Tuesday, 13 December 2011

They laughed like a drain

The thing I knew would surely happen, surely happened this week. I and my wheelbarrow fell victim to the mud slick at the gate.

This, of course, happened on Sunday while I still had the vestiges of decent clothes on having arrived home from work. We turned up and unloaded the usual bags of shopping and water containers out of the car and into the wheelbarrow (see, Like Glastonbury, but without the fun). This I started to push up the small slope leading to the field – however, a weekend of heavy rain meant that the wheelbarrow remained stationary while the force I was exerting upon it propelled me downwards. Very slowly, with comedic grace and timing, my boots gave up the fight for a grip and I slid to the floor until I was lying prone in the mud, arms outstretched still clutching the handles of the barrow, while assorted items of shopping fell gently around my head.

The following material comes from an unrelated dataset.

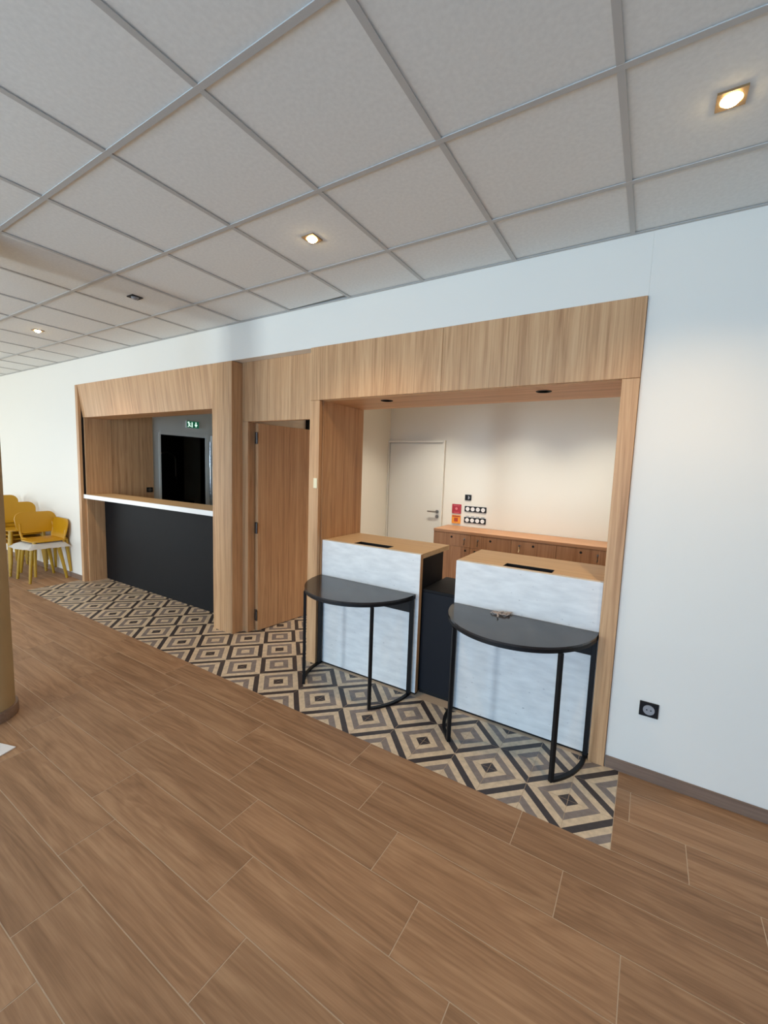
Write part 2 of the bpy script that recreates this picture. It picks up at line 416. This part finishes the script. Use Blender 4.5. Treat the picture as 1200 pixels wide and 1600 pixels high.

Witnessing their mother in such a position the boys, of course, doubled over with laughter then sauntered off empty-handed leaving me in situ. Zena, my eight-year-old daughter and main ally in the family, started busying herself picking up shopping and asking anxiously if I was alright. And I wasn't alright – I wanted to cry; I had hurt my knees, the french stick I had just bought was covered in mud, my only decent trousers were caked in slime, and I was tired after the habitual two hours' sleep I generally manage to get on a Sunday morning.

Back in the caravan, with the kettle on, I cheered up a tad. 'You've got to admit, Mum,' said Zena. 'You did look funny.' And I did admit that, yes indeed, I must have looked funny – but I still felt a bit weepy.

That is until I noticed the Thing that has revolutionised my life this week. For Gully has installed drainage from the kitchen sink. This takes the form of a short pipe that leads to the pitiful vegetable patch – like that needs watering – but it's a very permaculture thing to do. Hitherto, drainage from the sink has been achieved by picking up the washing-up bowl, negotiating a steep step down from the caravan, balancing precariously while trying to put on welly clogs, then sliding through the quagmire outside the tent before depositing the bowl's contents in the field. This was often done in driving rain.

Now, all I have to do is tip the contents down the sink. This is a small convenience, but one that has given me great reason to be cheerful – but only, if I'm honest, when I've finished washing up. It doesn't help with the bruises on my knees or my damaged trousers.

Still, it has made the chances of the other mishap-waiting-to-happen less likely, namely falling over while holding a heavy washing-up bowl full of dirty water while small boys point and jeer.